>> start DATA EXTRACT
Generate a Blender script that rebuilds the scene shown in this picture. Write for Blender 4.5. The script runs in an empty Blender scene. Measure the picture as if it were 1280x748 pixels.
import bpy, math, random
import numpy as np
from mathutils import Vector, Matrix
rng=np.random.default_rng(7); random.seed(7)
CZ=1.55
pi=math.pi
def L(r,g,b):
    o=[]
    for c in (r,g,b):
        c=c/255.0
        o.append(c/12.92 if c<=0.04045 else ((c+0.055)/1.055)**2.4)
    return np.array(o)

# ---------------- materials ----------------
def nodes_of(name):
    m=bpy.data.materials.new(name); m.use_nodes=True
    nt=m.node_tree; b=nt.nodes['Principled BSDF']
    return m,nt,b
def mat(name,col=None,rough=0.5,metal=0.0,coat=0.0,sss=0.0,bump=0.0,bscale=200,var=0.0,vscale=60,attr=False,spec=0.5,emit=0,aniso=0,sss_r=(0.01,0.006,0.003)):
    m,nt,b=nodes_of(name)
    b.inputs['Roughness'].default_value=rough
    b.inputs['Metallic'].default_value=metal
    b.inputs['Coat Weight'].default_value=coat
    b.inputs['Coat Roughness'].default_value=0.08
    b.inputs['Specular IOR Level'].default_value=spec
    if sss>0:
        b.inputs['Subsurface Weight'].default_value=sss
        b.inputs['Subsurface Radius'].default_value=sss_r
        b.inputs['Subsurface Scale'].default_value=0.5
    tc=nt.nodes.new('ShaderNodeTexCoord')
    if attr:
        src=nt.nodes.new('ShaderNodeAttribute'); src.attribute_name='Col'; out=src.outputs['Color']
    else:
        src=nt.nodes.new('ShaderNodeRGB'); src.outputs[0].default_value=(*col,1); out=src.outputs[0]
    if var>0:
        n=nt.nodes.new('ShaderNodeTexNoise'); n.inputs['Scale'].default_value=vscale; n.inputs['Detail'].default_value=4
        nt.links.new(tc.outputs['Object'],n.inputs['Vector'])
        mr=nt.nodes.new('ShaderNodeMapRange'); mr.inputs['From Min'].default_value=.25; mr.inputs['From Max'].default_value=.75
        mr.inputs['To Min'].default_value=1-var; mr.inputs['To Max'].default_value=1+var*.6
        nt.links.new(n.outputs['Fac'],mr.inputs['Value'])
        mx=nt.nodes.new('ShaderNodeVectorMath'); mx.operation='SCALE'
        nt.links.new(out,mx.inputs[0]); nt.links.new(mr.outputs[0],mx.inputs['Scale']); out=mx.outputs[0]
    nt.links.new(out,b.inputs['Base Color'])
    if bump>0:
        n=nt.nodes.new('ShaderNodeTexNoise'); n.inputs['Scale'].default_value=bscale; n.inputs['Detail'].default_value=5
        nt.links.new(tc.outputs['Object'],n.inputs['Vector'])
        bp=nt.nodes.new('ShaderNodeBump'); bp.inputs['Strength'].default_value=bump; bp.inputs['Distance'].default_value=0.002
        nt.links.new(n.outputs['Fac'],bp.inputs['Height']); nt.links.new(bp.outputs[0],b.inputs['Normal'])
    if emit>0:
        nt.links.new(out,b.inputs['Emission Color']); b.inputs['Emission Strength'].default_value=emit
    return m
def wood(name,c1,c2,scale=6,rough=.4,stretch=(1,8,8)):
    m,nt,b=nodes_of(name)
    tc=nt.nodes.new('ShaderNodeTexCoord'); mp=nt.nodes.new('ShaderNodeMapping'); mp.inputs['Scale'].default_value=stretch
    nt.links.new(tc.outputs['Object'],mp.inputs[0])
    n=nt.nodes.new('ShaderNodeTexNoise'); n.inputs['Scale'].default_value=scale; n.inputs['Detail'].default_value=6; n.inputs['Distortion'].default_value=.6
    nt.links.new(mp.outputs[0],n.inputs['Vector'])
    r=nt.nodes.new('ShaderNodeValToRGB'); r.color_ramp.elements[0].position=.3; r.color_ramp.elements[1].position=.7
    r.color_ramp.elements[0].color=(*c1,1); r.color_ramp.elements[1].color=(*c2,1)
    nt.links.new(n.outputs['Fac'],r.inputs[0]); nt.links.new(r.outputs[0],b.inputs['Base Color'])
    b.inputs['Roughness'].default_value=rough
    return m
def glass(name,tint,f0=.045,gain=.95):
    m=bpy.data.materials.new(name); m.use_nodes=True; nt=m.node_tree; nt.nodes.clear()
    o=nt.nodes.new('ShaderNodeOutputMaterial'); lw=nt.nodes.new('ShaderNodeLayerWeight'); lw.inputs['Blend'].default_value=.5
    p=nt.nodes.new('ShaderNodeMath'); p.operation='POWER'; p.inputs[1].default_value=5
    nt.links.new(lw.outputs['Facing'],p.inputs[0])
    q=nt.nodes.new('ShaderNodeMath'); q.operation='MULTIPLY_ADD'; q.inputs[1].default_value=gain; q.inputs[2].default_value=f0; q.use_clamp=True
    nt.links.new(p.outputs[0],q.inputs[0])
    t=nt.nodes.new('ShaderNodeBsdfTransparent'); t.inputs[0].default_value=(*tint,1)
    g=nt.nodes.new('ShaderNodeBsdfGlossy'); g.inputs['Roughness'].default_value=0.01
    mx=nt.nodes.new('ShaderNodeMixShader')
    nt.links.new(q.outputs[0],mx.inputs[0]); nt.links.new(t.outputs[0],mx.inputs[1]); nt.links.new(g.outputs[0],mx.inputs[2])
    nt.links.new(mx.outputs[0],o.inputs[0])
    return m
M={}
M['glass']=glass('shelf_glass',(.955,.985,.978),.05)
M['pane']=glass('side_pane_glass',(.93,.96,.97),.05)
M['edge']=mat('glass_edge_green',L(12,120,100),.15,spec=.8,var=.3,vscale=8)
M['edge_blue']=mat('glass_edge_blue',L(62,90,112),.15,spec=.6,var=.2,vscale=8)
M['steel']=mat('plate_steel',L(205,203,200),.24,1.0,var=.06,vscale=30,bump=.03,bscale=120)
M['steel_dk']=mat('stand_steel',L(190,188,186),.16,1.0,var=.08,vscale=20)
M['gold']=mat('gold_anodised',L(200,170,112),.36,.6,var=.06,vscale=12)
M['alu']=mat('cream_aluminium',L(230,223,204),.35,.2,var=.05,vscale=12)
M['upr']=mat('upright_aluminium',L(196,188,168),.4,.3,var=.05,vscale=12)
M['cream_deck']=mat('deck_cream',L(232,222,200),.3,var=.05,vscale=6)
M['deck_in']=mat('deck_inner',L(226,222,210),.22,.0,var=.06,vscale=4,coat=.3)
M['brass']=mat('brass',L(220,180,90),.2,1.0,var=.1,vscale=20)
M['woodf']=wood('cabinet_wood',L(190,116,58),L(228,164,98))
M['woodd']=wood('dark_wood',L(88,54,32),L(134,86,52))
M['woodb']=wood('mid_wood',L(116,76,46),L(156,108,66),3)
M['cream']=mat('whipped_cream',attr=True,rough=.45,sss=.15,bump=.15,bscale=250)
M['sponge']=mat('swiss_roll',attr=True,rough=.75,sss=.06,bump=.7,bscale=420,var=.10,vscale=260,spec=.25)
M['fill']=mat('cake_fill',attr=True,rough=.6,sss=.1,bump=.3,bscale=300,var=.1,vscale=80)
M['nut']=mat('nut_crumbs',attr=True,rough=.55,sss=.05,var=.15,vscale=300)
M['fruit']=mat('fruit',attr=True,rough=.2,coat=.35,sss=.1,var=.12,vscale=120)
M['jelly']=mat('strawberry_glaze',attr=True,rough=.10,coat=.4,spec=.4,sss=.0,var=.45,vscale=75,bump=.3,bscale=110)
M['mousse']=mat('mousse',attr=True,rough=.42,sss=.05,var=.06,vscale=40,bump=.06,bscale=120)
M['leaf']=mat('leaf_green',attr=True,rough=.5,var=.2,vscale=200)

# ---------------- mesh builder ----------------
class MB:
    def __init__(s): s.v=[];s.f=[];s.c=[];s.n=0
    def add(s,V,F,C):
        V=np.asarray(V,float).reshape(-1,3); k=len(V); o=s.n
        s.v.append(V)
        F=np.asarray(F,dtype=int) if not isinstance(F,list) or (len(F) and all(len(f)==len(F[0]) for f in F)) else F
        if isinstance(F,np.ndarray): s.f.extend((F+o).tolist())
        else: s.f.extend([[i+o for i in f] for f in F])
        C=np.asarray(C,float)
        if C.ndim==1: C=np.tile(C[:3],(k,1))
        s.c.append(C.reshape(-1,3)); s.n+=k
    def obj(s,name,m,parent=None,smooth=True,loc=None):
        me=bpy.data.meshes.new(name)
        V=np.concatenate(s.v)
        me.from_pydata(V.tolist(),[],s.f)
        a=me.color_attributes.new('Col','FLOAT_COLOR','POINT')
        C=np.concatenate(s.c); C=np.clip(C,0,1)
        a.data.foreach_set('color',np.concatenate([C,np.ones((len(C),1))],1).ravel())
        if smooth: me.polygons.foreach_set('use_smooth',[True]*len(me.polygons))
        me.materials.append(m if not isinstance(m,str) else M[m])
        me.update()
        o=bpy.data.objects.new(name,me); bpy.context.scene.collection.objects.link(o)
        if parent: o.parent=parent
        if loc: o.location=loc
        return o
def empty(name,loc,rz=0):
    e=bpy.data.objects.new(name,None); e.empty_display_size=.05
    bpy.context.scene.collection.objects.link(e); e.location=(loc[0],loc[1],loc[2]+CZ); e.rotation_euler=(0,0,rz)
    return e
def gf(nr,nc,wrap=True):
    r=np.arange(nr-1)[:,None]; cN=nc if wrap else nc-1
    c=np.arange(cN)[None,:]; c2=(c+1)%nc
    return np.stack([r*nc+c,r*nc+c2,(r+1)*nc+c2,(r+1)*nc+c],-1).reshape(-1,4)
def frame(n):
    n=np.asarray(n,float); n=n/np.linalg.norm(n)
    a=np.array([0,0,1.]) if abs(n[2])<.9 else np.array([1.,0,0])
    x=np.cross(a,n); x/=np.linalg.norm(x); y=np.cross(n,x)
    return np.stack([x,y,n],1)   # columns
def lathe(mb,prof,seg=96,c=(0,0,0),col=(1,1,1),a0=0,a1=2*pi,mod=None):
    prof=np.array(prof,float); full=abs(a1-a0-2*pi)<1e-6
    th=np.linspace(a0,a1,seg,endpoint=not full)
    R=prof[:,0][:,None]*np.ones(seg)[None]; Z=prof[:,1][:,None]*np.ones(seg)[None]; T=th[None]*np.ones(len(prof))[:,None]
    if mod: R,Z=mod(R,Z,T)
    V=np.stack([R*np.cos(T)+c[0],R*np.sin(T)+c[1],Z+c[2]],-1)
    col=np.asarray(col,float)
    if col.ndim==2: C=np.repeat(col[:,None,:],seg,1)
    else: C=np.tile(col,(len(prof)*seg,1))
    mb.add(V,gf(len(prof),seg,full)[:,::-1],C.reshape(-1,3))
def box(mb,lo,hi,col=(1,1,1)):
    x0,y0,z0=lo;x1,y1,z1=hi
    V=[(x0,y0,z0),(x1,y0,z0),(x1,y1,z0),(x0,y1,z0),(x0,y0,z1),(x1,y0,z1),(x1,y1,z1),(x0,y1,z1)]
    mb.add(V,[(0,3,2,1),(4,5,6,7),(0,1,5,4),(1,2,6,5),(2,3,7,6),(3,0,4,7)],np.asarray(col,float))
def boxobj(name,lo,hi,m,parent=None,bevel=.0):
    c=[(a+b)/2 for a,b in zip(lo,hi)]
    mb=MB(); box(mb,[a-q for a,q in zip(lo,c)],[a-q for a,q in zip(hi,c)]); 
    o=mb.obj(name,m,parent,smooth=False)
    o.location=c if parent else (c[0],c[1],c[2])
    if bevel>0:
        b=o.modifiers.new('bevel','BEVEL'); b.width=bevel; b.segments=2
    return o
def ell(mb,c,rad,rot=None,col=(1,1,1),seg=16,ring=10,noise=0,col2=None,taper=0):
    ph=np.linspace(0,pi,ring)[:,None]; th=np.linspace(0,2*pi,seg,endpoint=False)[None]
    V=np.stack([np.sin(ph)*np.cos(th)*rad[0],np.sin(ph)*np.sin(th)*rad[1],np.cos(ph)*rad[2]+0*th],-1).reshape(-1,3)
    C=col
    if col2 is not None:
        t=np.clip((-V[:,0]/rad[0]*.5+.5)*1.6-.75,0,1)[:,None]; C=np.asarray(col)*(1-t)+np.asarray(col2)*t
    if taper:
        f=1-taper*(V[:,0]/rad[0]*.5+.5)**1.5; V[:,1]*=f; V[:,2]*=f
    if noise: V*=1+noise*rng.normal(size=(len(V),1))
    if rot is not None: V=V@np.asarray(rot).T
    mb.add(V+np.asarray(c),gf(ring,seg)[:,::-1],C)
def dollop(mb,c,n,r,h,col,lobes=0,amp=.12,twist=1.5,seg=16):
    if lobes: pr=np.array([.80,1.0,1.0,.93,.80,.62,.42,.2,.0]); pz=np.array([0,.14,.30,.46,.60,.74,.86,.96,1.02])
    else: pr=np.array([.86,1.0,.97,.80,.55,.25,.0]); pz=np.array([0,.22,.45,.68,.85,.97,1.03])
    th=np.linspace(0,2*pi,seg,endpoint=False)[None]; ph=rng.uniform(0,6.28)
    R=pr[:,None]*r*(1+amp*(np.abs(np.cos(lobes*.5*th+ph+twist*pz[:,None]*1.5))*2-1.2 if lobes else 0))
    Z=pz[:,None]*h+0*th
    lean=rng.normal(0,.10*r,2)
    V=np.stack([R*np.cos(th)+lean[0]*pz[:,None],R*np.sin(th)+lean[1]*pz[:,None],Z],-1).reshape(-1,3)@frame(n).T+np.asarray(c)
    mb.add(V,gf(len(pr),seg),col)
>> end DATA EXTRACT
From the very first line of the data through the line with "return np.array(o)" in it, please reproduce each line exactly and output nothing more.

Generate a Blender script that rebuilds the scene shown in this picture. Write for Blender 4.5. The script runs in an empty Blender scene. Measure the picture as if it were 1280x748 pixels.
import bpy, math, random
import numpy as np
from mathutils import Vector, Matrix
rng=np.random.default_rng(7); random.seed(7)
CZ=1.55
pi=math.pi
def L(r,g,b):
    o=[]
    for c in (r,g,b):
        c=c/255.0
        o.append(c/12.92 if c<=0.04045 else ((c+0.055)/1.055)**2.4)
    return np.array(o)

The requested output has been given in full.